John Podhoretz has a great column on all the nice things former schoolmates are saying about Dzhokhar Tsarnaev, the surviving brother from the Boston Marathon bombing.

The headline of the column is “A ‘Beautiful, Beautiful’ Terrorist,” and in it Podhoretz writes about the sensibilities of those who recalled the blood-soaked, death-and-mutilation-dealing Dzhokhar as having a “heart of gold,” or being gracious and compassionate:

These testifiers and others who testified to Dzhokhar’s essential wondrousness are, I’m sure, decent people careful about offendingothers’ sensitivities.

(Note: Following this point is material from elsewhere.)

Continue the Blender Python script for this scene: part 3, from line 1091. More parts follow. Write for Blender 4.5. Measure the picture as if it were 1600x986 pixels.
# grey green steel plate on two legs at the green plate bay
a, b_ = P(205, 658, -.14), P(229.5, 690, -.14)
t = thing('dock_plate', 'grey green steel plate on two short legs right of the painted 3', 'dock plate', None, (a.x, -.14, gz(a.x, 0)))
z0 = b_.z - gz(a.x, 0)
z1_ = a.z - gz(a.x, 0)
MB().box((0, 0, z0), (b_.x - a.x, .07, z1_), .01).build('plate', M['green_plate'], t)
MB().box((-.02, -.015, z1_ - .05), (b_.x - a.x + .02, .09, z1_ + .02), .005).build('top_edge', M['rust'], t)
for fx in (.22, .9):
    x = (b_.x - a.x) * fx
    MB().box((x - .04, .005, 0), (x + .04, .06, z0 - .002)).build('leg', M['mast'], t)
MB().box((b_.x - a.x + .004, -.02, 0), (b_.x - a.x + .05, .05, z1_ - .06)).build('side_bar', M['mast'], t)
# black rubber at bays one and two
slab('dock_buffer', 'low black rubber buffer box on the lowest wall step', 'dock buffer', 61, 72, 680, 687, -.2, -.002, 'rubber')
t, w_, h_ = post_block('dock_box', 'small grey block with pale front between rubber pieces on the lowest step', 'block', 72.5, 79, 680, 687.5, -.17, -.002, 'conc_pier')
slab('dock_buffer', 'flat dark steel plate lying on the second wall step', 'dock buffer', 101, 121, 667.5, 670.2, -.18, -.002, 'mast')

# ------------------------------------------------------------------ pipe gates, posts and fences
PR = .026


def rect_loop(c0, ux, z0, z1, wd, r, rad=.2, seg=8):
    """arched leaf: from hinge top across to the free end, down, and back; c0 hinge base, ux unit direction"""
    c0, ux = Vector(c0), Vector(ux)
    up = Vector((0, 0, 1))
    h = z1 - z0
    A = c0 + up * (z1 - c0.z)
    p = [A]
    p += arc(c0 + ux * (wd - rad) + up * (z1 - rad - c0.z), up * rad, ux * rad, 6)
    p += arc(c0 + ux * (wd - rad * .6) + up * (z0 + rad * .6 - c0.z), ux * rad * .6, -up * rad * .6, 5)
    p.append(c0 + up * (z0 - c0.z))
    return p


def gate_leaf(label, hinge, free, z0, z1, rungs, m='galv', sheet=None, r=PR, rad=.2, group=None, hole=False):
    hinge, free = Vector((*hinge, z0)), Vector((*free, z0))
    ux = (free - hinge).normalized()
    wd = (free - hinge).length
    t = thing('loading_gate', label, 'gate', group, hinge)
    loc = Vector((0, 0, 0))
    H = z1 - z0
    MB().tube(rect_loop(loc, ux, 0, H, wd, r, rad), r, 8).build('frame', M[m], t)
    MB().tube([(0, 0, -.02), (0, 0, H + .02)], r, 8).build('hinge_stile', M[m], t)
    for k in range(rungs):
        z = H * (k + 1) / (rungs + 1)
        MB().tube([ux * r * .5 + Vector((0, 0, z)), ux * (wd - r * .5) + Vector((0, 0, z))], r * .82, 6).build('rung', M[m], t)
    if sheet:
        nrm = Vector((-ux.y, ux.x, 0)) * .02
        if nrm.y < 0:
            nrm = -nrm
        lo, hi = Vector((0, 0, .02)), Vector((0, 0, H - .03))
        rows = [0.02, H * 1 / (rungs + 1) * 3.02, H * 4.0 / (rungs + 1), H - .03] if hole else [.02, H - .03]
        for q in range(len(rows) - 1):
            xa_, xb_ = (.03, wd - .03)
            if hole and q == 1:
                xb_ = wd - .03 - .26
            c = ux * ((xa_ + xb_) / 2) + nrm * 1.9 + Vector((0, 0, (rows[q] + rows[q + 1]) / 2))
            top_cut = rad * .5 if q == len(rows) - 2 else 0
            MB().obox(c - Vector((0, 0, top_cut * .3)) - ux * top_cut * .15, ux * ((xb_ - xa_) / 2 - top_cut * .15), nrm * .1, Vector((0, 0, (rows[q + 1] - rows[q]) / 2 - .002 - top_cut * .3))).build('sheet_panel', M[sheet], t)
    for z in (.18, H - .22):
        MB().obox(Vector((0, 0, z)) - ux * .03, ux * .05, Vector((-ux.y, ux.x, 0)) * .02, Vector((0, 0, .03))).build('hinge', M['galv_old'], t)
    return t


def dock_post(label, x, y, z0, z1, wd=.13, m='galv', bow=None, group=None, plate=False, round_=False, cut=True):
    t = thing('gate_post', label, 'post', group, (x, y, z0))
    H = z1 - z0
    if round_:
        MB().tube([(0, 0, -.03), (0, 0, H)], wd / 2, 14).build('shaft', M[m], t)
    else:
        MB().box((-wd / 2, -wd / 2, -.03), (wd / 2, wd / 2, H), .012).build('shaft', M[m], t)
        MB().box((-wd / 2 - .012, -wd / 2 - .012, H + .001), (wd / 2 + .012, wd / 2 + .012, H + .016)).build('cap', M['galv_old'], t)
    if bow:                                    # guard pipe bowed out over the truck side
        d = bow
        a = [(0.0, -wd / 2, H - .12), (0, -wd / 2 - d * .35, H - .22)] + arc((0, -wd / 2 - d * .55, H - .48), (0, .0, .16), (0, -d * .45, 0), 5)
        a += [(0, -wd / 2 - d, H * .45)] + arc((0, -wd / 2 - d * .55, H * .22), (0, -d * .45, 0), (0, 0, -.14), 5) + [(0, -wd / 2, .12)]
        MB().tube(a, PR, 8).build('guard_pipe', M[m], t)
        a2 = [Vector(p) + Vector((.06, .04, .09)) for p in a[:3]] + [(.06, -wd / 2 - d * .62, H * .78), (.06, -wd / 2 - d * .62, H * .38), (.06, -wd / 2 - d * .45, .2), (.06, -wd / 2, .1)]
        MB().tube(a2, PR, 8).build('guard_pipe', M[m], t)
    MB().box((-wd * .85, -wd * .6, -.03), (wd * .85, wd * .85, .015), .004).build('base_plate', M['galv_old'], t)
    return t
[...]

So what might have possessed them to issue such panegyrics while mourners wept and others were grappling with the fact that they would live life without legs?

Perhaps they were insensitive in this case because they had spent so much time being sensitive — to Dzhokhar.

I don’t know them, but I know where they live — in and around Cambridge, Mass. — and I know that it’s a lot like where I grew up and where I live now on the Upper West Side of Manhattan. In such precincts, a soft-spoken Muslim kid like Dzhokhar is more likely to be considered a special catch than eyed suspiciously as a potential terrorist.

Where I live, one is far more inclined to hear about the dangers of Islamophobia than the dangers posed by Islamist radicalism.

By contrast, one person who remembers Dzhokhar perhaps more realistically is Ruslan Tsarni, the uncle of the two suspects, who denounced them.

“Let’s hear it for Uncle Ruslan,” says Mollie Hemingway of Riccochet. The uncle said that the terrorists had brought shame on the family and wasted a chance for a good  life in the United States.

He said:

“This is the ideal micro-world in the entire world,” he said of the United States. “I respect this country. I love this country; this country which gives chances to everybody else to be treated as a human being.”

Isn’t this what we should expect from members of the moderate Muslim community in the United States?

Unfortunately, Uncle Ruslan is an anomaly rather than the norm.